Saturday, June 11, 2011

On Small Worlds and Closed Minds

Today I was asked to think about this question:
"How does someone's world get too small? Does it happen when they stop trying to make it bigger, or when you get comfortable where you are?"
My first instinct was to reply it was most likely the second case, but immediatelly I corrected myself. Actually, I believe, if one is comfortable where they are, their world will just start growing. The world will continue to shrink if one feels threatened about where they are. When they don't dare to look outside of their tiny sphere lest what they hold true, or precious, or basically what they put all their life and energy into, starts crumbling. When you don't dare to ask questions, listen to reason or think for yourself, to investigate what you are taught fearing that you might be "tainted", then your world becomes tiny and even more limited by blinders. If one is really comfortable where they are--in this case spiritually and in lifestyle choice--they can stand up, question, investigate and find confirmation. If they are truly comfortable with their lifestyle, they can mingle and not be "tainted" or corrupted. 

We live in an ever expanding universe*, so for an individual's world to be static or shrink is unnatural. To have such significantly limited world view is not natural. Of course, there have always been hermits and separationist groups. Cults are often found to behave like this: appear outgoing and super kind to draw in converts, and then separate and alienate the recruits from the rest of the society, with theology that they are better, special, or simply, the only true believers. It's super hard to see the line between a closed-knit community and cult. 

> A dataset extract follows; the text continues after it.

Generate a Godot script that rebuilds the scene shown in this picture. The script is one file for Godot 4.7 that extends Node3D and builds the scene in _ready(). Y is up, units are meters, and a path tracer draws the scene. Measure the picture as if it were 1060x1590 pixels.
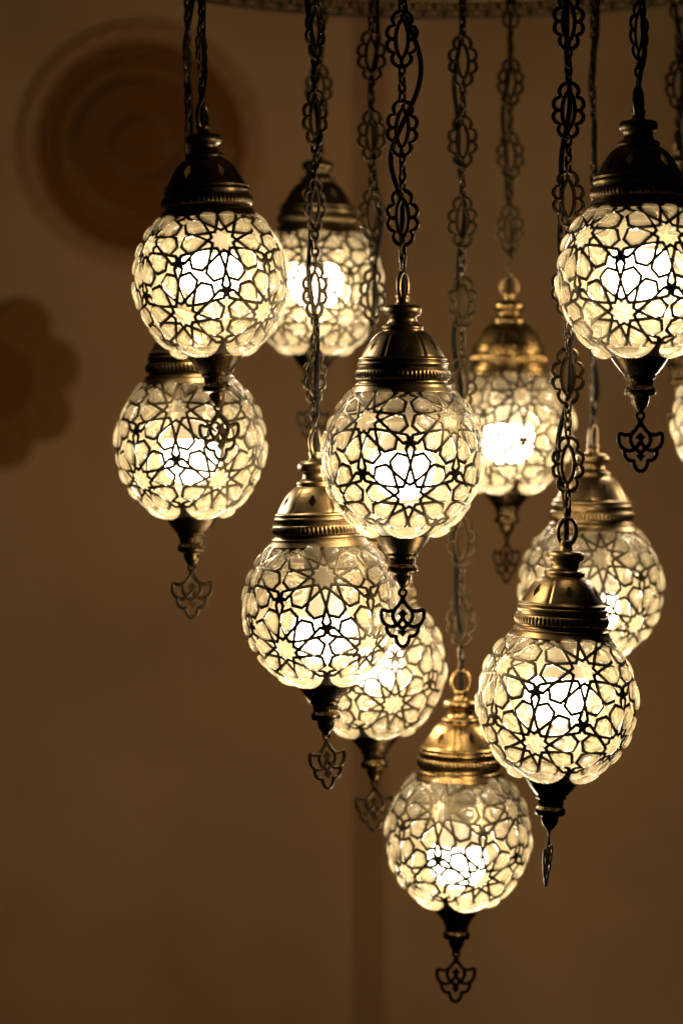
extends Node3D
# A cluster of pierced brass and blown glass lanterns hanging on ornate chains from one round plate,
# seen through a portrait lens, with a dim plaster wall and two woven wall ornaments behind.

const U := 0.0755            # half width of a lantern globe, metres
const PLATE_Y := 1.9946      # underside of the hanging plate
const PLATE_X := 0.12
const PLATE_Z := -2.56
const PLATE_R := 0.385
const PITCH := 0.0795        # one ornate chain link to the next
const STRETCH := 1.05        # the globes are a little taller than wide

# ------------------------------------------------------------------ mesh building
class Shape:
	var v := PackedVector3Array()
	var n := PackedVector3Array()
	var c := PackedColorArray()
	var idx := PackedInt32Array()
	var colored := false

	func add(p: Vector3, normal := Vector3.ZERO, col := Color.WHITE) -> int:
		v.append(p); n.append(normal); c.append(col)
		return v.size() - 1

	# a triangle whose front faces along «out»
	func tri(a: int, b: int, d: int, out: Vector3) -> void:
		var f := (v[d] - v[a]).cross(v[b] - v[a])
		if f.dot(out) < 0.0:
			idx.append_array(PackedInt32Array([a, d, b]))
		else:
			idx.append_array(PackedInt32Array([a, b, d]))

	func quad(a: int, b: int, d: int, e: int, out: Vector3) -> void:
		tri(a, b, d, out)
		tri(a, d, e, out)

	func smooth() -> void:
		for i in n.size():
			n[i] = Vector3.ZERO
		for k in range(0, idx.size(), 3):
			var f := (v[idx[k + 2]] - v[idx[k]]).cross(v[idx[k + 1]] - v[idx[k]])
			for j in 3:
				n[idx[k + j]] += f
		for i in n.size():
			n[i] = n[i].normalized() if n[i].length_squared() > 1e-30 else Vector3.UP

	func mesh() -> ArrayMesh:
		var a := []
		a.resize(Mesh.ARRAY_MAX)
		a[Mesh.ARRAY_VERTEX] = v
		a[Mesh.ARRAY_NORMAL] = n
		if colored:
			a[Mesh.ARRAY_COLOR] = c
		a[Mesh.ARRAY_INDEX] = idx
		var m := ArrayMesh.new()
		m.add_surface_from_arrays(Mesh.PRIMITIVE_TRIANGLES, a)
		return m

	# flat prism of a polygon in the x-y plane
	func prism(poly: PackedVector2Array, half: float) -> void:
		var t := Geometry2D.triangulate_polygon(poly)
		for s in [1.0, -1.0]:
			var first := v.size()
			for p in poly:
				add(Vector3(p.x, p.y, s * half), Vector3(0, 0, s))
			for k in range(0, t.size(), 3):
				tri(first + t[k], first + t[k + 1], first + t[k + 2], Vector3(0, 0, s))
		var mid := Vector2.ZERO
		for p in poly:
			mid += p / poly.size()
		for i in poly.size():
			var p := poly[i]
			var q := poly[(i + 1) % poly.size()]
			var o2 := (q - p).orthogonal().normalized()
			if Geometry2D.is_point_in_polygon((p + q) / 2.0 + o2 * 1e-5, poly):
				o2 = -o2
			var o := Vector3(o2.x, o2.y, 0)
			var a := add(Vector3(p.x, p.y, half), o)
			var b := add(Vector3(q.x, q.y, half), o)
			var d := add(Vector3(q.x, q.y, -half), o)
			var e := add(Vector3(p.x, p.y, -half), o)
			quad(a, b, d, e, o)

	# a bar swept along a path: ra across the path at right angles to «up», rb along «up»
	func tube(path: PackedVector3Array, ra: float, rb: float, closed := false, up := Vector3.BACK, sides := 8) -> void:
		var first := v.size()
		var m := path.size()
		for i in m:
			var p0 := path[(i - 1 + m) % m] if closed or i > 0 else path[i]
			var p1 := path[(i + 1) % m] if closed or i < m - 1 else path[i]
			var t := (p1 - p0).normalized()
			var side := t.cross(up)
			side = side.normalized() if side.length() > 1e-4 else t.cross(Vector3.RIGHT).normalized()
			var u := side.cross(t).normalized()
			for k in sides:
				var w := TAU * (k + 0.5) / sides
				add(path[i] + side * cos(w) * ra + u * sin(w) * rb, (side * cos(w) / ra + u * sin(w) / rb).normalized())
		for i in (m if closed else m - 1):
			var j := (i + 1) % m
			for k in sides:
				var l := (k + 1) % sides
				var a := first + i * sides + k
				var b := first + i * sides + l
				quad(a, b, first + j * sides + l, first + j * sides + k, n[a] + n[b])
		if not closed:
			for e in [0, m - 1]:
				var out := (path[0] - path[1]) if e == 0 else (path[m - 1] - path[m - 2])
				var mid := add(path[e], out.normalized())
				for k in sides:
					tri(mid, first + e * sides + k, first + e * sides + (k + 1) % sides, out)

	# a turned profile of (radius, height); «ripple» gives a factor for (angle, height), «hole» leaves faces out
	func lathe(profile: Array, seg: int, ripple = null, hole = null) -> void:
		var first := v.size()
		var m := profile.size()
		for i in m:
			var p: Vector2 = profile[i]
			for k in seg:
				var w := TAU * k / seg
				var r: float = p.x * (ripple.call(w, p.y) if ripple != null else 1.0)
				add(Vector3(sin(w) * r, p.y, cos(w) * r))
		for i in m - 1:
			var p: Vector2 = profile[i]
			var q: Vector2 = profile[i + 1]
			var side := Vector2(q.y - p.y, p.x - q.x)  # right-hand side of the profile; profiles run downwards on the outside
			for k in seg:
				var w := TAU * (k + 0.5) / seg
				if hole != null and hole.call(w, (p.y + q.y) / 2.0):
					continue
				var l := (k + 1) % seg
				var out := Vector3(sin(w) * -side.x, -side.y, cos(w) * -side.x)
				quad(first + i * seg + k, first + i * seg + l, first + (i + 1) * seg + l, first + (i + 1) * seg + k, out)
		smooth()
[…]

Just think about what if Galileo had been "comfortable" with where he was. Or Leonardo. Or Edison. Or Luther, Calvin, Hus, or the other great Christian Theologians. (Or really, Maimonides, or Szentgyörgyi, who helped sythetise vitamin C a lot easier than before.) Just think about where we'd be today. (OK, so some Amish and plain Baptists and Haredi Jews think we would be better off, but hey, I'm trying to illustrate a point here). Just think about how we wouldn't be able to grow if we only always accepted the things they were and the way they had always been. When I was in 5th grade I was taught that there have been no extrasolar planets ever detected and we didn't have a way to detect them. That very same year three exoplanets orbiting PSR B1257+12 were detected. And I'm not that old.

Sometimes I'm asked, "Don't you ever worry that you are not right? That Christ was the Messiah after all? Or that he wasn't, but G-d spoke to Muhammad? That there was never a singularity and there's no G-d?" My answer is I am constantly uncertain about everything I believe in. I don't know anything for sure, and that makes me want to learn as much of the world as possible, so I can make my own mind up, and then, when the time comes, I can honestly take responsibility for who I have become. There is so much I don't know, but I know that being arrogant in my faith doesn't make up for what I lack. There are so many people with whom I don't agree with on religion, or lifestyle or politics, but... I respect them, respect their choices and try to learn from them.

*Our Universe might collapse in several billion years, but humans won't be around to witness it if it happens,or it might keepon expanding for eternity.Just thought I needed to clarify that.